## Directions
Every line containing the word "pixels" needs to be found and copied.

## Information shown

■ ■ ■ ■

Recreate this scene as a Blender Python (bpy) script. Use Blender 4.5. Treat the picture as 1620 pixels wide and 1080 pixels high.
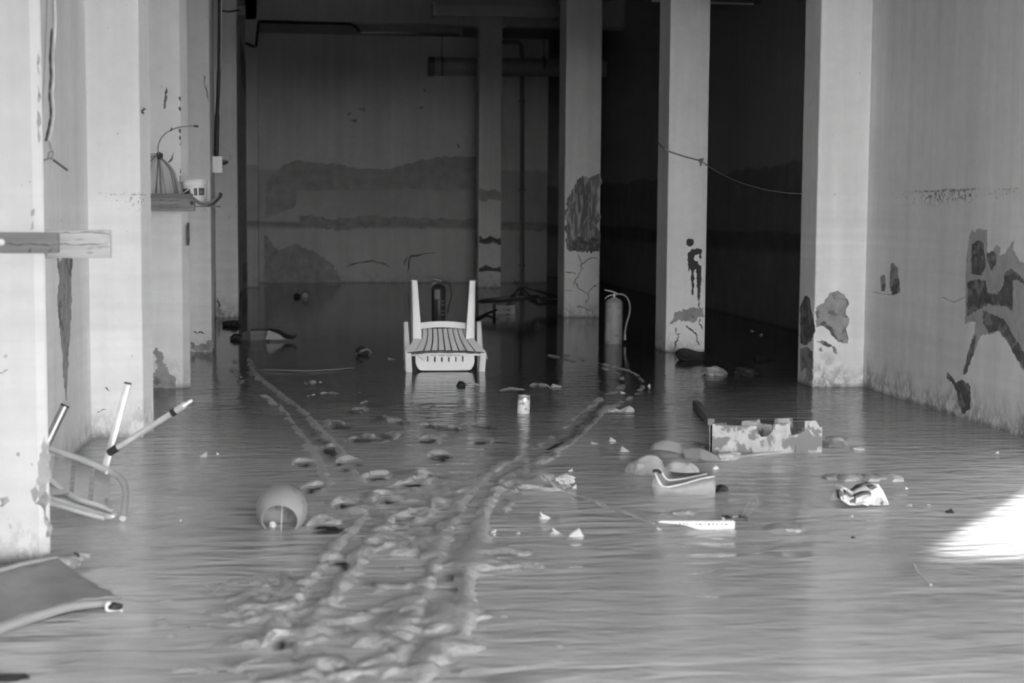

■ ■ ■ ■

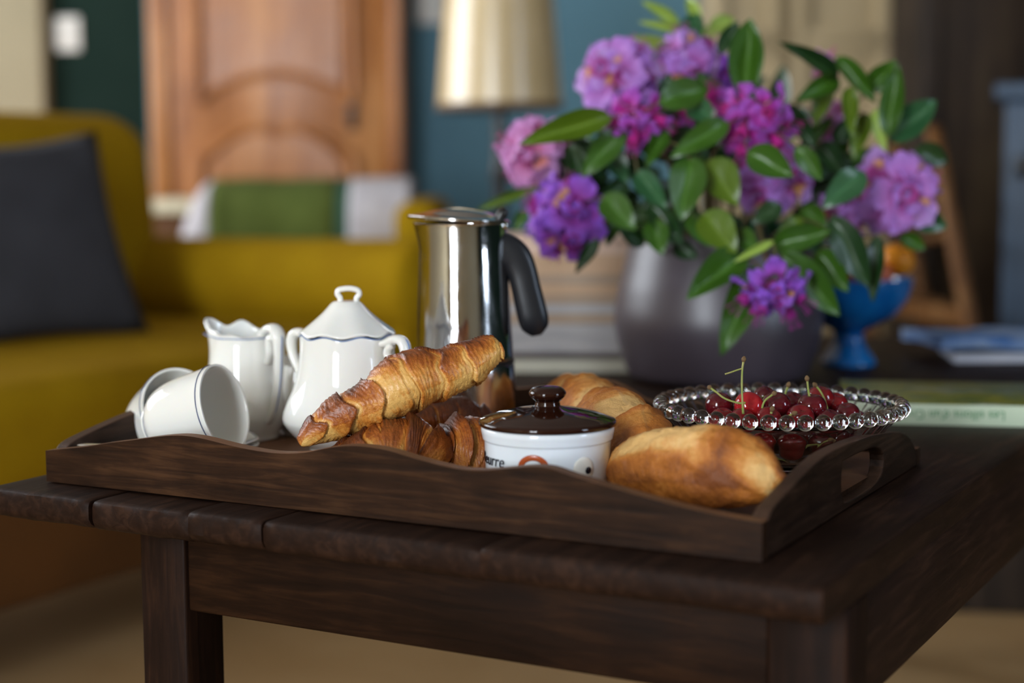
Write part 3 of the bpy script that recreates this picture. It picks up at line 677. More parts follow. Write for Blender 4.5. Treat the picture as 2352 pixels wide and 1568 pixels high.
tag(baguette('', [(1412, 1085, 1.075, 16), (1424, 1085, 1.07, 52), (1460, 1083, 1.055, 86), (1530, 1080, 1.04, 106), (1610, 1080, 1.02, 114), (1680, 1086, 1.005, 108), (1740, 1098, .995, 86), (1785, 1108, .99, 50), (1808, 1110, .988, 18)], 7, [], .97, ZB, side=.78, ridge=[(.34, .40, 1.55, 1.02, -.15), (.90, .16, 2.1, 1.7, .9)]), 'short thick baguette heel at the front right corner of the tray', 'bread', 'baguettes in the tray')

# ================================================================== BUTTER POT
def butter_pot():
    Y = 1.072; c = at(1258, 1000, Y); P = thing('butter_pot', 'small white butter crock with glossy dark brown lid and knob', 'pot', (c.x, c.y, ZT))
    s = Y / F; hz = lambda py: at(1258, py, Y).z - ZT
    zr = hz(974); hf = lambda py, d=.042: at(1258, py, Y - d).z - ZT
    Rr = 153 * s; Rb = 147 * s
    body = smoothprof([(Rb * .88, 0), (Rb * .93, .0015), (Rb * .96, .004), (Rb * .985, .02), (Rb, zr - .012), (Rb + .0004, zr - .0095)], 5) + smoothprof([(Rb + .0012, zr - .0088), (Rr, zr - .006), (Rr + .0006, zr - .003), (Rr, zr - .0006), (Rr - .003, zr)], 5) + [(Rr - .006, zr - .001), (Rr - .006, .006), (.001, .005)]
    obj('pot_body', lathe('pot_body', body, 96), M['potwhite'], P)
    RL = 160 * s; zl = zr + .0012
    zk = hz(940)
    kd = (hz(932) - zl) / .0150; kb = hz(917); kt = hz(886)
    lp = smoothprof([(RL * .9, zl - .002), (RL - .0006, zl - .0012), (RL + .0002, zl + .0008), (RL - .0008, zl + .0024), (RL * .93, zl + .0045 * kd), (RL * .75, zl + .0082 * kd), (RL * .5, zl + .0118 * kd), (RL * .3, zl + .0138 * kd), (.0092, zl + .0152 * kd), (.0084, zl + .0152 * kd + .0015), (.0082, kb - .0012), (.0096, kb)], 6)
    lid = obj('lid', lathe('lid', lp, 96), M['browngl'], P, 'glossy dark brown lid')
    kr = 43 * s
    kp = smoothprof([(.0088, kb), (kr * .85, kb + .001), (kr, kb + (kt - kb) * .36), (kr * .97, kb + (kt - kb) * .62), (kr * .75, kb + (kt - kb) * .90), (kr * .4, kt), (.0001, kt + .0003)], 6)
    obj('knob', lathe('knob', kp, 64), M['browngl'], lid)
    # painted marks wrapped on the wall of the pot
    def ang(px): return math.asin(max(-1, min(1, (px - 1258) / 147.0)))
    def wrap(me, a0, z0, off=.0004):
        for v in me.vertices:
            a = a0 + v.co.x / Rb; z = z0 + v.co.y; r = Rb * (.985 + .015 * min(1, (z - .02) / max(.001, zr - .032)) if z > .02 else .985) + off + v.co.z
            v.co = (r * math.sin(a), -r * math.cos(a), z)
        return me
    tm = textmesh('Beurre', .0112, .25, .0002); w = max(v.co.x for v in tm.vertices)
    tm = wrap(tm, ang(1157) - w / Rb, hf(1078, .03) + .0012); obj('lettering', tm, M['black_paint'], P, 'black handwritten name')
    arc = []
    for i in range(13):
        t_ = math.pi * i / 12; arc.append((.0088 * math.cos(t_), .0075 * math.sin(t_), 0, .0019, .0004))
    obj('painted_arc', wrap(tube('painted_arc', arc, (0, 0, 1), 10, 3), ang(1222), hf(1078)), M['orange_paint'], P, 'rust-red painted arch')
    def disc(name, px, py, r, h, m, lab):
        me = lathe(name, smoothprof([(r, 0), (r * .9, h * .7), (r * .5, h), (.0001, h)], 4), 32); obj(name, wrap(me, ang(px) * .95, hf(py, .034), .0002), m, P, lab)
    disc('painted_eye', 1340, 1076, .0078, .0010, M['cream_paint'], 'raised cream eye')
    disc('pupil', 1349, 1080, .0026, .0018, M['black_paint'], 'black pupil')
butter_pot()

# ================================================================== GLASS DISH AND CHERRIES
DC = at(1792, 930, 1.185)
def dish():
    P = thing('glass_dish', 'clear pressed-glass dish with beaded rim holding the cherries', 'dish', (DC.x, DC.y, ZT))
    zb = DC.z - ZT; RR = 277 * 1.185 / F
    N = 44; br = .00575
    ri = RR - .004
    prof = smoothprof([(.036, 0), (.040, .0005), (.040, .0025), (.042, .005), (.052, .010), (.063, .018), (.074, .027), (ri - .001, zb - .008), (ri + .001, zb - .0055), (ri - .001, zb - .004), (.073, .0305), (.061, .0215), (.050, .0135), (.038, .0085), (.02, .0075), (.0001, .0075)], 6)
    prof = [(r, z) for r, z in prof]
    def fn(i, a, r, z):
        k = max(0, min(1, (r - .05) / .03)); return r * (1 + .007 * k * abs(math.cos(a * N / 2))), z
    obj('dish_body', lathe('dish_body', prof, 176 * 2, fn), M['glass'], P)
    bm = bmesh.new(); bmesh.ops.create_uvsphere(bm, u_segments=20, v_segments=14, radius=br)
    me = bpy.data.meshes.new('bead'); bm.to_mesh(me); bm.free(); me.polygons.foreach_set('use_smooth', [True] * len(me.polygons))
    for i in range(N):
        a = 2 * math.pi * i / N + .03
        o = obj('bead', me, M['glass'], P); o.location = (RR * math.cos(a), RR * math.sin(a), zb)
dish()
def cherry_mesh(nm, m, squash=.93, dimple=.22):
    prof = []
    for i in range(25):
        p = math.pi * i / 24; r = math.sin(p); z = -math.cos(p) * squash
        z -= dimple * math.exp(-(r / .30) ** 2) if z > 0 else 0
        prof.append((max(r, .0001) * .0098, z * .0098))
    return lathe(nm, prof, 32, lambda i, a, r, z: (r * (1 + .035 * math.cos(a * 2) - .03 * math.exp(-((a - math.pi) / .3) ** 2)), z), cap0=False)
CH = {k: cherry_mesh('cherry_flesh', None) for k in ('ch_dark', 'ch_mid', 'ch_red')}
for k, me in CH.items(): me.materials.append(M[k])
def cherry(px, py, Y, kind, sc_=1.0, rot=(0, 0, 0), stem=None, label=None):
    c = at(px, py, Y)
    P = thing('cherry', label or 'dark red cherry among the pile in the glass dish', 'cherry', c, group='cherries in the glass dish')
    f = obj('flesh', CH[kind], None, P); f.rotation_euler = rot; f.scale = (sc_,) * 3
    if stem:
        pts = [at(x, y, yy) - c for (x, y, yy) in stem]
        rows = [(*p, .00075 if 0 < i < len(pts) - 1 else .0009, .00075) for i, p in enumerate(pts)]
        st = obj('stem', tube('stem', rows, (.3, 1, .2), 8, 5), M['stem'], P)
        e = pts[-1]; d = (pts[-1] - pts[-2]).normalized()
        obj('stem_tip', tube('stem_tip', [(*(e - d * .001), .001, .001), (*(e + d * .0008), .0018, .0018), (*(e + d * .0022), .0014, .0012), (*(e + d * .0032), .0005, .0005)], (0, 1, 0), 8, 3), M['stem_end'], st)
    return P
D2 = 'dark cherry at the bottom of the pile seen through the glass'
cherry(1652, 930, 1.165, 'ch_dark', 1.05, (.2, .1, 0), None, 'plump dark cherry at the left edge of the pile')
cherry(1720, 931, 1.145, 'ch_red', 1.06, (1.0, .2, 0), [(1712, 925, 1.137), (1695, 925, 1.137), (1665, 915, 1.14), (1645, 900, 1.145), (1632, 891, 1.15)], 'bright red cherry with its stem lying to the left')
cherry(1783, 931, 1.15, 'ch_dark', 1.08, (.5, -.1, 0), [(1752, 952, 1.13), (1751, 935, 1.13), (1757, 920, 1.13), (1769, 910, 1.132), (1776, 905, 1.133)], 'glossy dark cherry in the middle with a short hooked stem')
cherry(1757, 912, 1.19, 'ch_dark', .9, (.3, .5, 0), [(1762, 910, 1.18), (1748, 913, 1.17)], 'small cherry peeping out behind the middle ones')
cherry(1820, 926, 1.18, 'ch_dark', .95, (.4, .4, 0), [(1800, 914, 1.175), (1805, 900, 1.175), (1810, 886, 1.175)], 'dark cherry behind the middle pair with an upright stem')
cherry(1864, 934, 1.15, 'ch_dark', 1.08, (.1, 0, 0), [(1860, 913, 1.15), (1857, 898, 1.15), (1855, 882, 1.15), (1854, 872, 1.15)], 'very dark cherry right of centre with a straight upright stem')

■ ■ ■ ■

## Finished exercise
Recreate this scene as a Blender Python (bpy) script. Use Blender 4.5. Treat the picture as 1620 pixels wide and 1080 pixels high.
Write part 3 of the bpy script that recreates this picture. It picks up at line 677. More parts follow. Write for Blender 4.5. Treat the picture as 2352 pixels wide and 1568 pixels high.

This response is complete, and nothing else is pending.